Jesus is the Servant who gave his life as an offering for sin.  He justifies us because he bore our guilt.  Sympathizing with us, he became like us in all things but sin.  The Teacher is the perfect fulfillment of the teaching in Sir. 4:1-4 that we not grieve a needy person nor be indifferent to his sufferings.  The good Shepherd is the opposite of shepherds whose silence harms the flock, says St. Gregory the Great, and whose absorption in worldly ways makes them to go after the honor of their office while neglecting its duties.  The faithful Witness is the primordial martyr to whom he witnesses, according to St.

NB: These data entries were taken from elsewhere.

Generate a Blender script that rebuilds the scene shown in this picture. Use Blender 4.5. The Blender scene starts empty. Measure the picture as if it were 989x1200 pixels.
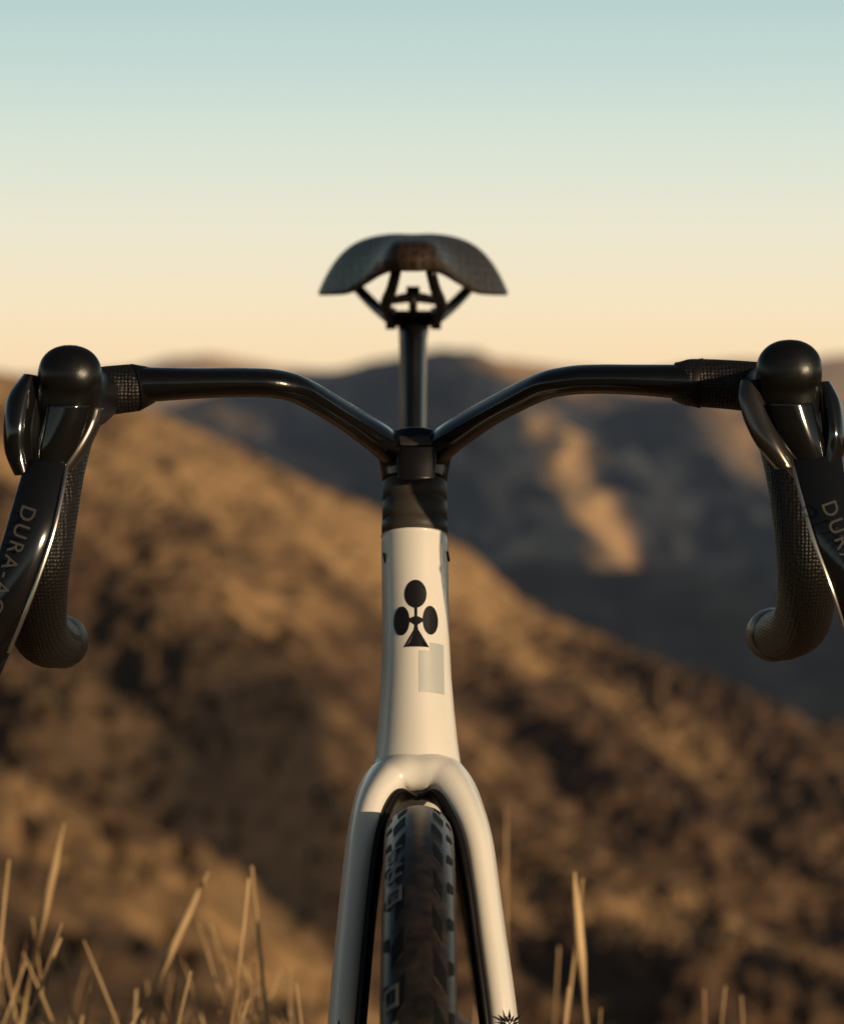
import bpy, math, random
import numpy as np
from mathutils import Vector
random.seed(4); np.random.seed(4)
F=4000.0; ZC=0.915
def S(u,v,Y):
    """survey sighting (horizontal, vertical) at true distance Y -> metres"""
    return Vector(((u-494.5)/F*Y, Y, ZC-(v-450)/F*Y))
scene=bpy.context.scene
# ---------------------------------------------------------------- materials
def new_mat(name):
    m=bpy.data.materials.new(name); m.use_nodes=True
    return m, m.node_tree.nodes, m.node_tree.links, m.node_tree.nodes['Principled BSDF']
def simple(name,col,rough,metal=0,coat=0,bump=None,var=0.0,vscale=60,spec=0.5,rvar=0.0):
    m,N,L,b=new_mat(name)
    b.inputs['Base Color'].default_value=(*col,1); b.inputs['Roughness'].default_value=rough
    b.inputs['Metallic'].default_value=metal; b.inputs['Coat Weight'].default_value=coat
    b.inputs['Coat Roughness'].default_value=0.12
    b.inputs['Specular IOR Level'].default_value=spec
    tc=N.new('ShaderNodeTexCoord')
    if var>0 or rvar>0:
        n=N.new('ShaderNodeTexNoise'); n.inputs['Scale'].default_value=vscale; n.inputs['Detail'].default_value=6
        L.new(tc.outputs['Object'],n.inputs['Vector'])
        if var>0:
            mr=N.new('ShaderNodeMapRange'); mr.inputs[3].default_value=1-var; mr.inputs[4].default_value=1+var
            L.new(n.outputs[0],mr.inputs[0])
            mx=N.new('ShaderNodeVectorMath'); mx.operation='SCALE'; mx.inputs[0].default_value=col
            L.new(mr.outputs[0],mx.inputs['Scale']); L.new(mx.outputs[0],b.inputs['Base Color'])
        if rvar>0:
            mr=N.new('ShaderNodeMapRange'); mr.inputs[1].default_value=.3; mr.inputs[2].default_value=.7
            mr.inputs[3].default_value=max(.02,rough-rvar); mr.inputs[4].default_value=rough+rvar
            L.new(n.outputs[0],mr.inputs[0]); L.new(mr.outputs[0],b.inputs['Roughness'])
    if bump:
        kind,sc,st,dist=bump
        if kind=='vor':
            t=N.new('ShaderNodeTexVoronoi'); t.inputs['Scale'].default_value=sc; o=t.outputs['Distance']
        else:
            t=N.new('ShaderNodeTexNoise'); t.inputs['Scale'].default_value=sc; t.inputs['Detail'].default_value=4; o=t.outputs[0]
        L.new(tc.outputs['Object'],t.inputs['Vector'])
        bp=N.new('ShaderNodeBump'); bp.inputs['Strength'].default_value=st; bp.inputs['Distance'].default_value=dist
        L.new(o,bp.inputs['Height']); L.new(bp.outputs[0],b.inputs['Normal'])
    return m
WH=(.72,.665,.58)
M_white=simple('white_paint',WH,.34,coat=.3,var=.035,vscale=30,rvar=.07)
M_black=simple('gloss_black_carbon',(.004,.0038,.0035),.19,coat=0,rvar=.05,vscale=40,spec=.48)
M_satin=simple('satin_black',(.007,.006,.0055),.38,rvar=.08,vscale=60,spec=.25)
M_spacer=simple('spacer_grey',(.046,.038,.030),.5,rvar=.08,vscale=80,spec=.2)
M_rubber=simple('hood_rubber',(.005,.0045,.004),.33,bump=('noise',900,.15,.0004),rvar=.08,vscale=50,spec=.36)
M_lever=simple('lever_gloss',(.006,.006,.006),.12,spec=.45)
M_paddle=simple('paddle_metal',(.09,.08,.07),.24,metal=.8)
M_edge=simple('lever_edge_metal',(.42,.38,.33),.25,metal=.9)  # bright strip standing in for the highlight along the lever edge
M_decal=simple('decal_black',(.010,.009,.009),.35,spec=.25)
M_holo=simple('decal_silver',(.47,.47,.43),.45,metal=.12)
M_text=simple('lever_marking',(.045,.040,.036),.4)
M_steel=simple('brushed_steel',(.35,.30,.25),.35,metal=1)
M_straw_mark=simple('tyre_lettering',(.17,.14,.105),.6,var=.3,vscale=200)
M_groove=simple('tyre_groove',(.005,.005,.005),.7,spec=.15)
def tape_mat():
    m,N,L,b=new_mat('bar_tape')
    b.inputs['Base Color'].default_value=(.008,.0068,.0058,1); b.inputs['Roughness'].default_value=.46; b.inputs['Specular IOR Level'].default_value=.26
    tc=N.new('ShaderNodeTexCoord')
    v=N.new('ShaderNodeTexVoronoi'); v.inputs['Scale'].default_value=470; v.inputs['Randomness'].default_value=.25
    L.new(tc.outputs['Object'],v.inputs['Vector'])
    sx=N.new('ShaderNodeSeparateXYZ'); L.new(tc.outputs['UV'],sx.inputs[0])
    a=N.new('ShaderNodeMath'); a.operation='MULTIPLY_ADD'; a.inputs[1].default_value=45.0
    L.new(sx.outputs[0],a.inputs[0]); L.new(sx.outputs[1],a.inputs[2])
    fr=N.new('ShaderNodeMath'); fr.operation='FRACT'; L.new(a.outputs[0],fr.inputs[0])
    ad=N.new('ShaderNodeMath'); ad.operation='MULTIPLY_ADD'; ad.inputs[1].default_value=1.5
    L.new(fr.outputs[0],ad.inputs[0]); 
    sm_=N.new('ShaderNodeMath'); sm_.operation='MULTIPLY'; sm_.inputs[1].default_value=-.8
    L.new(v.outputs['Distance'],sm_.inputs[0]); L.new(sm_.outputs[0],ad.inputs[2])
    bp=N.new('ShaderNodeBump'); bp.inputs['Strength'].default_value=.85; bp.inputs['Distance'].default_value=.0012
    L.new(ad.outputs[0],bp.inputs['Height']); L.new(bp.outputs[0],b.inputs['Normal'])
    return m
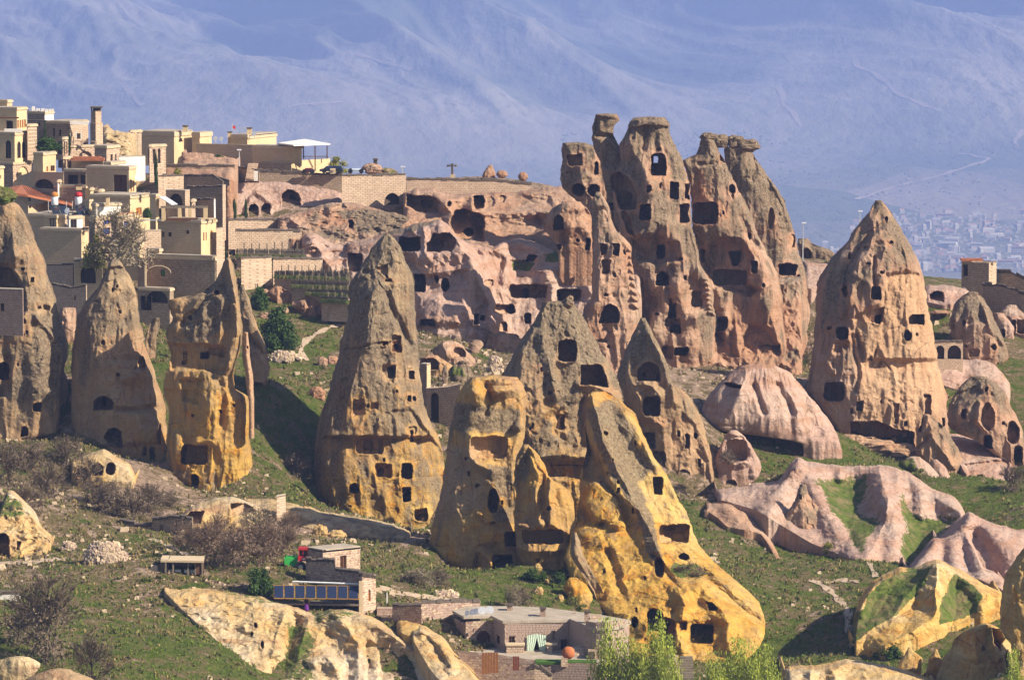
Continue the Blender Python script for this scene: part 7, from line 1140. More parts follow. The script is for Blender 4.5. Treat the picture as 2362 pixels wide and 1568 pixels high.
h.done()
h = House('dark_chimney', 'dark stub chimney behind the smooth rock at the end of the car park', 'chimney', 'a2', 1880, 740, 688, 'drystone'); h.box('stack', 1863,690,1898,745,688,.8,'drystone'); h.box('cap_slab', 1858,676,1903,690,687.8,1.1,'drystone'); h.done()
h = House('flagpole', 'thin pole with a small red flag on the hotel skyline', 'flag', 'a2', 568, 430, 696, 'red'); a = h.loc(568, 696); MB().tube((a[0],a[1],0), (a[0],a[1],h.z(345)), .04).build('pole', M['metal'], h.e); MB().hexa([(a[0],a[1],h.z(395)),(a[0]+.4,a[1]+.1,h.z(408)),(a[0]+.4,a[1]+.13,h.z(408)),(a[0],a[1]+.03,h.z(395)),(a[0],a[1],h.z(368)),(a[0]+.45,a[1]+.1,h.z(380)),(a[0]+.45,a[1]+.13,h.z(380)),(a[0],a[1]+.03,h.z(368))]).build('flag', M['red'], h.e); h.done()
M['carred'] = mat_plain('dark_red_car_paint', (.10,.012,.012), .05, 2, rough=.25, bump=0, spec=.5); M['carblue'] = mat_plain('dark_blue_car_paint', (.012,.02,.05), .05, 2, rough=.25, bump=0, spec=.5); M['carwhite'] = mat_plain('silver_car_paint', (.55,.62,.70), .05, 2, rough=.25, bump=0, spec=.5)
def car(name, label, cat, r, x0, x1, yt, yb, Y, mat, van=False):
    (a, b), (c, d) = Q(r, [(x0, yt), (x1, yb)]); m = mpp(Y); L = (c-a)*m; H = (d-b)*m; g = P3((a+c)/2, d, Y); e = empty(name, g, label, cat, 'cars parked above the wall'); w = 1.7; x = L/2
    pr = [(-x,.25),(-x,H*.5),(-x*.72,H*.58),(-x*.45,H*.96),(x*.45 if not van else x*.8,H),(x*.78 if not van else x*.95,H*.58),(x,H*.5),(x,.25)]
    mb = MB(); n = len(pr); A = [(p[0], -w/2+(.15 if p[1] > H*.7 else 0), p[1]) for p in pr]; Bq = [(p[0], w/2-(.15 if p[1] > H*.7 else 0), p[1]) for p in pr]; mb.poly(A); mb.poly(Bq[::-1]); [mb.poly([A[i], Bq[i], Bq[(i+1) % n], A[(i+1) % n]]) for i in range(n)]; mb.build('body', M[mat], e)
    for u0, u1 in ((-.5,-.08),(-.02,.42 if not van else .75)): MB().hexa([(x*u0*.98-.12,-w/2-.01,H*.6),(x*u1,-w/2-.01,H*.6),(x*u1,-w/2+.1,H*.6),(x*u0*.98-.12,-w/2+.1,H*.6),(x*u0+.05,-w/2+.13,H*.9),(x*u1*.93,-w/2+.13,H*.9),(x*u1*.93,-w/2+.2,H*.9),(x*u0+.05,-w/2+.2,H*.9)]).build('side_window', M['glass'], e)
    for sx_ in (-.62, .62):
        for sy_ in (-w/2, w/2-.2): MB().tube((x*sx_, sy_-.02, .3), (x*sx_, sy_+.2, .3), .32, n=12).build('wheel', M['black'], e)
    for sx_ in (-1, 1): MB().box((x*sx_-.03,-w/2+.1,H*.42), (x*sx_+.03,-w/2+.4,H*.5)).build('lamp', M['steel'], e)
    return e
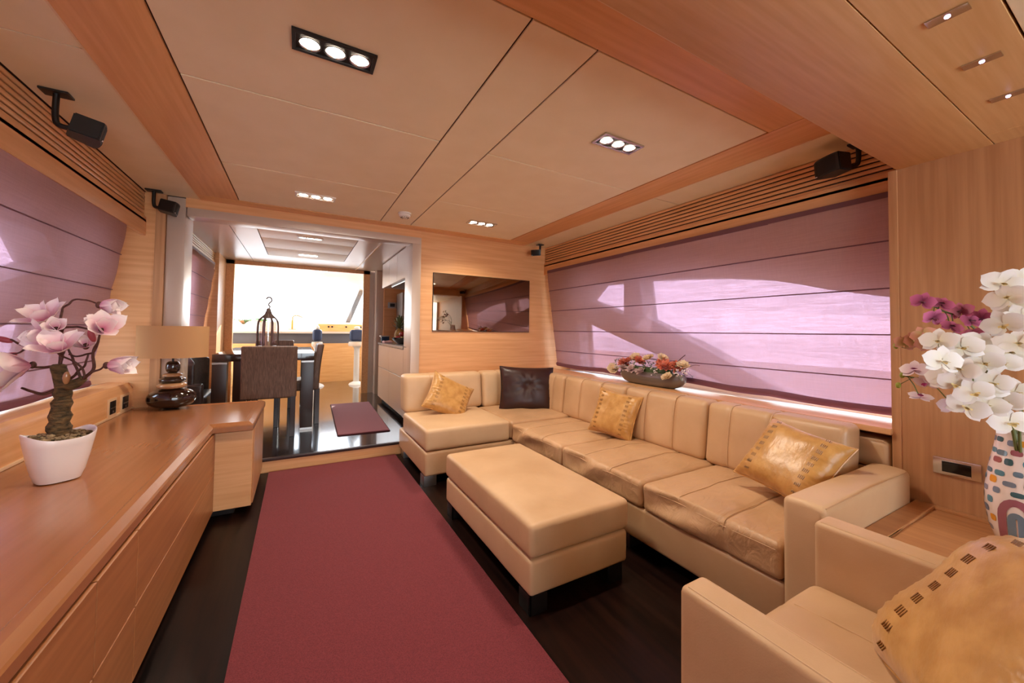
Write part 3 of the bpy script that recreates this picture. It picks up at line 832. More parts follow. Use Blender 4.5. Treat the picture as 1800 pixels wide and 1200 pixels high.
# plan outline with the corner cabinet's projection
TOPZ = 0.6
outl = [(-1.045, -1.2), (-0.475, -1.2), (-0.475, 2.965), (-0.27, 2.965), (-0.262, 3.76), (-1.045, 3.76)]
prism(bm, [(x, y, 0.546) for x, y in outl], (0, 0, TOPZ - 0.546))
part(root, 'top', bm, 'wood_top')
def sweep_edge(bm, path, prof):
    """mitred moulding; path in plan (outward normals to the right of travel), prof = (out, z)"""
    rows = []
    P = [Vector((a, b)) for a, b in path]
    for i, p in enumerate(P):
        d0 = (P[i] - P[i - 1]).normalized() if i else (P[1] - P[0]).normalized()
        d1 = (P[i + 1] - P[i]).normalized() if i < len(P) - 1 else d0
        n0 = Vector((d0.y, -d0.x)); n1 = Vector((d1.y, -d1.x)); m = (n0 + n1); m /= max(0.3, m.length_squared / 2)
        rows.append([bm.verts.new((p.x + m.x * o, p.y + m.y * o, z)) for o, z in prof])
    for a, b in zip(rows, rows[1:]):
        for k in range(len(prof)): bm.faces.new((a[k], a[(k + 1) % len(prof)], b[(k + 1) % len(prof)], b[k]))
    bm.faces.new(rows[0]); bm.faces.new(rows[-1][::-1])
bm = B(); sweep_edge(bm, [(-0.47, -1.2), (-0.47, 2.96), (-0.265, 2.96), (-0.257, 3.765), (-1.045, 3.765)], [(-0.028, 0.5995), (-0.022, 0.604), (0.0, 0.604), (0.022, 0.588), (0.026, 0.58), (0.026, 0.552), (0.02, 0.546), (-0.02, 0.546), (-0.028, 0.55)])
part(root, 'edge_moulding', bm, 'wood_top', smooth=0)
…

Ambrose, someone who, helping the poor and proving himself humble by his compassion, does not give in to greed that impels him to take advantage of helpless orphans and widows, or to arrogance that makes him avert his face from the poor like those, for example, who are looked down upon by the proponent of atheist Ayn Rand’s individualism.

Among us Christians it should be as the out of the box that Jesus personified, not as the usual that insists that the one with authority play the master (Coste XI, 346).  This is demanded by the new covenant sealed by Christ’s sacrifice.